In an unusual step, GQ magazineremoved an article critical of powerful media executive David Zaslav from its website just hours after it was published Monday, following a complaint from Zaslav’s camp.

The story, by freelance film critic Jason Bailey, excoriated the CEO of Warner Bros. Discovery for his handling of the company’s entertainment properties — specifically perceived crimes against film, such as the layoffs at the Turner Classic Movies channel that outraged prominent directors and other superfans and his decision to not release finished movies such as “Batgirl”for tax purposes. At one point, Bailey compared Zaslav to tyrannical “Succession”patriarch Logan Roy.

“In a relatively short period of time, David Zaslav has become perhaps the most hated man in Hollywood,” Bailey wrote.

A Zaslav spokesman complained to GQ about the story soon after it was published, according to people close to the process who spoke on the condition of anonymity to preserve confidences. By early afternoon on Monday, the magazine had made extensive edits to the story.

[…]

GQ has a corporate connection to Warner Bros. Discovery. The magazine’s parent company, Condé Nast, is owned by Advance Publications, a major shareholder in Warner Bros. Discovery. Advance Publications did not respond to a request for comment.

The edits and eventual deletion of the story angered top film critics. On Twitter, writer Scott Tobias said the edited version of the story was “completely unacceptable,” while critic Matt Zoller Seitz shared the archived version of Bailey’s article. Critic Hunter Harris illustrated the controversy on Twitter with a screenshot from HBO’s “The Wire” — another Warner Bros. Discovery property — in which fan-favorite stickup artist Omar Little describes a rival operation as “very sloppy.”

To be Scrupulously Fair, the comparison of Zaslav to Logan Roy is unfair…to Logan Roy, who was at least a competent tyrannical reactionary.

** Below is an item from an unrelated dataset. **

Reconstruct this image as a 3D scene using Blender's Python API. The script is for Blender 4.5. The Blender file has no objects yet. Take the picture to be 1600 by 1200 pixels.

And wait, the story gets even worse:

GQ editor-in-chief Will Welch is producing a movie at Warner Bros. titled “The Great Chinese Art Heist,” which is based on a 2018 GQ article by Alex W. Palmer. Jon M. Chu (“Crazy Rich Asians”) is attached to direct and produce the film, which chronicles an audacious European museum crime wave that targeted Chinese antiquities. The project already has a script in place by Ken Cheng, Jessica Gao and Jimmy O. Yang. Sources say Welch was involved in the discussions surrounding the removal of Bailey’s initial story and made the call to pull the revamped story, which ran some 500 words shorter than the published version. Those same sources say Warner Bros. Discovery complained about the initial story to two GQ editors, one of whom was Welch. 

Mutual ivory backscratchers, you might say.